そして、「推し」をサポートするための物販やガチャが、それらの欲求実現すらも換金してしまう貧困ビジネスとして形成されているように見える。
Xカテゴリー
本書では、どの階級にも属さない人々を、「X」と分類している。これは階級ではなくカテゴリーだ。本書の主張の一つは、
- 「階級のない社会」というのは建前であり、階級は存在する。
- 努力すれば上の階級に上がれるのは神話であり、事実上、固定されている。
ということだった。その階級を脱する目的地がXなのだという。
最上流階級が金のある貴族だとすれば、Xは金のない貴族だ。富は持たないが、大きな自由と、ある程度の力を有している。つまり、
- 誰からも管理されていない
- 自発的な仕事をする
- 自立した精神を持つ
- 何事にもとらわれない
自分の主は自分自身である、といったフリーランスのような人々に当てはまるのだが、果たしてこのような人たちは実在するものだろうか。特に「金のない」という部分の解釈がポイントだ。
「金のない」フリーランスとして個人的に思い当たるのは、戦場カメラマンのような人達だ。とても階級を脱して目指すべき社会的ポジションとは思えない。往々にして、Xで思いつくような人達は「金がある」のだ。厳密には、(貴族よりは)「金のない」フリーランス、とでも定義すべきだろう。
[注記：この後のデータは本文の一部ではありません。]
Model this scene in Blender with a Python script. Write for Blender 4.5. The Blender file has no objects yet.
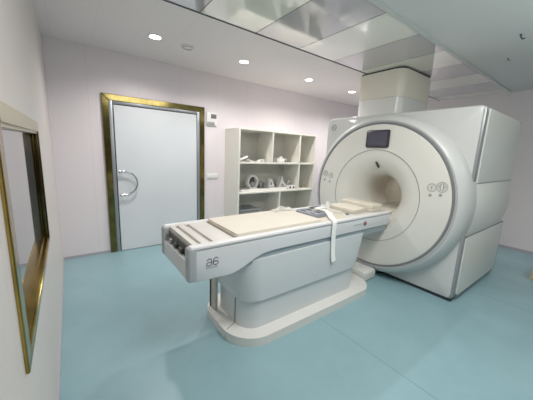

おそらく80年代では、この視点は慧眼だったと思うのだ。実際、90年代のインターネット黎明期から2010年代手前までは、まだ階級間の経済格差はマイルドだった。だから貴族よりは「金のない」フリーランスは成立しえた。
現在のフリーランスとは、ほんの一握りの成功者を除いては、ギグ・エコノミーに組み込まれた「ワーカー」であり、それも食料配達人から、クラウドソーシングで極限まで値切られる業務委託まで、事実上の下層労働者も同然なのだ。
階級とは無関係とは言え、自分自身が主であるべきフリーランスでさえも、このような状況なのだ。もはや本来あるべき「X」ですら階級に飲み込まれてしまったのが現代社会だと、私には見えた。
余談:味付けの序列
例えばフランス料理のような「高級」とされる料理では、素材の味わいが重視される。ソースにしても、調味料ではなく、肝や血、あるいはペーストにした野菜と言った素材から作られる。
調理に投じられる技巧は置いて、「ぼんやり」とした素材の風味が上品とされ、砂糖や香辛料のような「明瞭」な風味は、下品なものとされている。指標的に表現するならば
上品:mild ⇔ strong, spicy:下品
何故だか分かるだろうか。
本書によると、香辛料を利かせた食品とは非アングロサクソンの料理であり、それはつまりアメリカにおいては移民の料理なのだ。非アングロサクソン=ラテン、ヒスパニック、中華系移民の料理といえば、アメリカでポピュラーなのはピザ、タコスのようなジャンク・フードやテイクアウトのファーストフードだ。
アメリカナイズされていない、移民の母国料理であったとしても、格下と見なされてしまうのだ。
本書にはこのような、社会階級以外の序列、例えば言葉遣いや文節数、木材、スーツや生地、模様、スポーツ、地域などについても言及されており、雑学本としても楽しめる。